Given material:
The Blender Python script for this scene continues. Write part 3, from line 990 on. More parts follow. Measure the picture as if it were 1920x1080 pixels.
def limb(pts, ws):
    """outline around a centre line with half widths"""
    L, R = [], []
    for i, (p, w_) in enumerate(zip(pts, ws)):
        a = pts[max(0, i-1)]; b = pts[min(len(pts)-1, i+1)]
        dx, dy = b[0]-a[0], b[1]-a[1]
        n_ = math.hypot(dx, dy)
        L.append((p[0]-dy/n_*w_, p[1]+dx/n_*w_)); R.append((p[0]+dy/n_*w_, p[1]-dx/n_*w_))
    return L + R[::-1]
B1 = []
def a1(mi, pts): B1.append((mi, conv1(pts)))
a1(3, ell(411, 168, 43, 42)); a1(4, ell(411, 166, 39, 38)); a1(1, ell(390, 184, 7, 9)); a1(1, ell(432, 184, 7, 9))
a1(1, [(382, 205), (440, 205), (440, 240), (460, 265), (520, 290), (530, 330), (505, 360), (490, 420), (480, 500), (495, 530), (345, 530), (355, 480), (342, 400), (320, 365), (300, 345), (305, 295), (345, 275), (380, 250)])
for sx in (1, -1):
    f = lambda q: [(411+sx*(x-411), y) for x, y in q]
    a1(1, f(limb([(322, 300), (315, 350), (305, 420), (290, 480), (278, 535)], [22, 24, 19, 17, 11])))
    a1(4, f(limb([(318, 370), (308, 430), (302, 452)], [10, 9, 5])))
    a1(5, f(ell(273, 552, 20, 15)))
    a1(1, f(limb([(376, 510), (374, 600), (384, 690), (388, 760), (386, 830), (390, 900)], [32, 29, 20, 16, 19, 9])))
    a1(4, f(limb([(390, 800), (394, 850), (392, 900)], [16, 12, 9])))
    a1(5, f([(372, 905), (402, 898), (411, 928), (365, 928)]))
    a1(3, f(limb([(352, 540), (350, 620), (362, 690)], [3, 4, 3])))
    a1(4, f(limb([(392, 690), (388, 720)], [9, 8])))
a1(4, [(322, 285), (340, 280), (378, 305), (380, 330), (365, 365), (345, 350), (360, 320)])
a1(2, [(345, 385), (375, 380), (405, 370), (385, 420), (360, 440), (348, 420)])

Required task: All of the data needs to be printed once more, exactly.

Response:
The Blender Python script for this scene continues. Write part 3, from line 990 on. More parts follow. Measure the picture as if it were 1920x1080 pixels.
def limb(pts, ws):
    """outline around a centre line with half widths"""
    L, R = [], []
    for i, (p, w_) in enumerate(zip(pts, ws)):
        a = pts[max(0, i-1)]; b = pts[min(len(pts)-1, i+1)]
        dx, dy = b[0]-a[0], b[1]-a[1]
        n_ = math.hypot(dx, dy)
        L.append((p[0]-dy/n_*w_, p[1]+dx/n_*w_)); R.append((p[0]+dy/n_*w_, p[1]-dx/n_*w_))
    return L + R[::-1]
B1 = []
def a1(mi, pts): B1.append((mi, conv1(pts)))
a1(3, ell(411, 168, 43, 42)); a1(4, ell(411, 166, 39, 38)); a1(1, ell(390, 184, 7, 9)); a1(1, ell(432, 184, 7, 9))
a1(1, [(382, 205), (440, 205), (440, 240), (460, 265), (520, 290), (530, 330), (505, 360), (490, 420), (480, 500), (495, 530), (345, 530), (355, 480), (342, 400), (320, 365), (300, 345), (305, 295), (345, 275), (380, 250)])
for sx in (1, -1):
    f = lambda q: [(411+sx*(x-411), y) for x, y in q]
    a1(1, f(limb([(322, 300), (315, 350), (305, 420), (290, 480), (278, 535)], [22, 24, 19, 17, 11])))
    a1(4, f(limb([(318, 370), (308, 430), (302, 452)], [10, 9, 5])))
    a1(5, f(ell(273, 552, 20, 15)))
    a1(1, f(limb([(376, 510), (374, 600), (384, 690), (388, 760), (386, 830), (390, 900)], [32, 29, 20, 16, 19, 9])))
    a1(4, f(limb([(390, 800), (394, 850), (392, 900)], [16, 12, 9])))
    a1(5, f([(372, 905), (402, 898), (411, 928), (365, 928)]))
    a1(3, f(limb([(352, 540), (350, 620), (362, 690)], [3, 4, 3])))
    a1(4, f(limb([(392, 690), (388, 720)], [9, 8])))
a1(4, [(322, 285), (340, 280), (378, 305), (380, 330), (365, 365), (345, 350), (360, 320)])
a1(2, [(345, 385), (375, 380), (405, 370), (385, 420), (360, 440), (348, 420)])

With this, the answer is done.